In 1879, Murray, although self taught, married the highly educated Anna Jane Evans, a local school teacher and a graduate of both Oberlin College and Howard University. They were a D.C. power couple at a time when Black Washingtonians comprised a third of the population. A polished socialite who hailed from an impressive lineage of Black abolitionists, Anna Jane was related to U.S. senator Hiram Revels, the first Black citizen to serve in either house of Congress.

Anna Murray believed that any substantial progress of the race was predicated on childhood education. Because of her advocacy on the issue, she is regarded as the mother of public kindergarten in Washington D.C.

Over the course of their 46-​year marriage, the Murray’s raised seven children and were one of the wealthiest Black families in the nation’s capital. They built an opulent house in Northwest Washington D.C. on S Street, becoming the first of several Black Americans to live on that block.

Daniel’s distinguished position at the Library of Congress, combined with Anna’s connections at Oberlin, gave the two access to elite DC circles. This included some of America’s first Black U.S. senators, representatives, and business leaders.

These well-​educated and well-​off Black elites engaged in politics, mixed at high brow cultural events, and enjoyed a vibrant social life in D.C. Reflective of a rarely talked about intra-​racial divide, Blacks comprising this elite cadre typically had lighter skin complexion than those in working class DC neighborhoods. The fact that most could pass for white led Daniel Murray’s close friend Cyrus Field Adamsto to lament, “My trouble is, all my life I have been trying to pass for colored.”

Active in Republican politics, Daniel Murray frequently testified before Congress and was consulted by multiple presidents on racial issues such as lynching and Jim Crow segregation laws. He also built a reputation as a writer and researcher, authoring a voluminous collection of articles on Black history and culture, including a massive trove of bibliographies of works by and about Black authors that included biographies, books, pamphlets, and musical compositions. Furthermore, he wrote more than 500 plot synopses of Black novels, all for his planned but never published magnum opus, “Murray’s Historical and Biographical Encyclopedia of the Colored Race.”
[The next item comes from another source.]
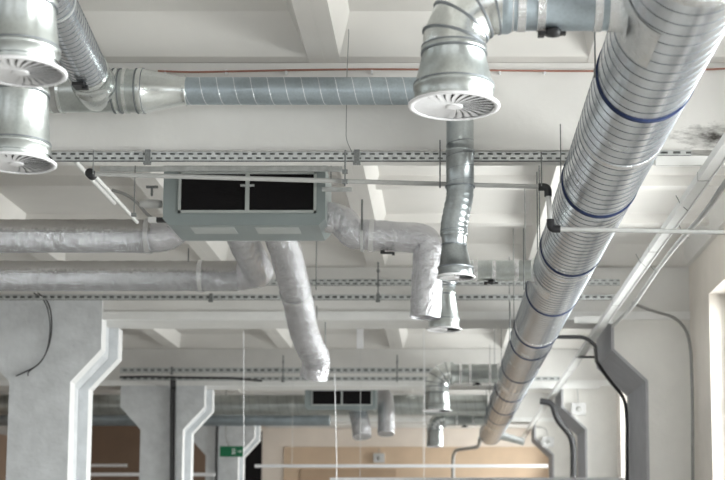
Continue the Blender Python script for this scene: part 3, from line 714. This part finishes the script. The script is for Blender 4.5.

With the volatile 1890s as a backdrop, Murray along with the likes of prominent Black leaders like Booker T. Washington and W.E.B. DuBois played a prominent role in challenging disparaging myths about Black people. While Washington championed educational advancement and DuBois focused on intellectual leadership, Murray became a key torchbearer for Black literary achievement. He believed that “the true test of the progress of a people is to be found in their literature.”

The wealth that Murray amassed was the fruit of his real estate and entrepreneurial ventures, specifically his development of several buildings in the city. In 1894, he was afforded the distinction of being inducted into the Washington Board of Trade and the first Black American to receive this honor. This was in recognition of his efforts drafting a legislative proposal that secured federal monies and support for the municipal government in the District of Columbia. 2

But despite their efforts to fuel the assimilation of Black cultural ways into the broader fabric of America, Murray and other members of the Black intelligentsia were subjected to the chilling effect of Jim Crow segregation and white supremacy. The efforts to humiliate a Black population that many whites felt had advanced quite far enough is profiled by Elizabeth Dowling Taylor in her exquisitely well-​researched book The Original Black Elite: Daniel Murray and the Story of a Forgotten Era.

In a 2017 lecture at the Library of Congress, Dowling Taylor offered the deeper story of the eventual downfall of America’s Black middle-​class, the failure of Reconstruction, and the concomitant rise of Jim Crow which amounted to the effective re-​enslavement of many Black workers. She recalled that for all of the positive action that occurred around elite Black advancement in the post-​Civil War period, progress was halted later in the century amid a rebirth of racial humiliation, stalled career prospects, and the diminishment of Black wealth.

This theme was highlighted in Chapter 7 of her book which she titled “Backsliding.”

Murray’s disheartening personal reversal was just manifestation of newly emerging color prejudice in the nation’s capital over the 1890s, which proved to be a period of deteriorating status and bleak reckoning for black elites.

When federal troops enforcing Reconstruction-​policy compliance withdrew from the South in adherence to the 1877 Wormley Agreement, rollbacks for that section’s blacks came swiftly. In the name of reconciliation with the former Confederate states, the national government not only revoked its commitment to black advancement but delivered its new citizens into the hands of white supremacists, who lost no time in renewing their oppression.

She continues:

Local and state governments restricted the political, economic, and social status of African Americans by legalizing segregation and discrimination. Such racist statutes, constituting an uglier, more pervasive form of racism than had existed before the Civil War, became known collectively as “Jim Crow” laws. The name was derived from black figures mockingly caricatured by minstrel-​circuit performers in blackface. 3

Says Dowling Taylor: “The Constitution stood loud and clear in terms of individual rights and equal treatment under the law but was discounted. Sure, we want to believe that there is a master narrative, one of increasing freedoms over time but this story gives lie to that.” 4

Nevertheless, Daniel Murray and the nineteenth century black DC elite remains proof that black Americans, when given the slimmest opportunity, could scale the cultural, economic, and political heights of even a generally hostile society.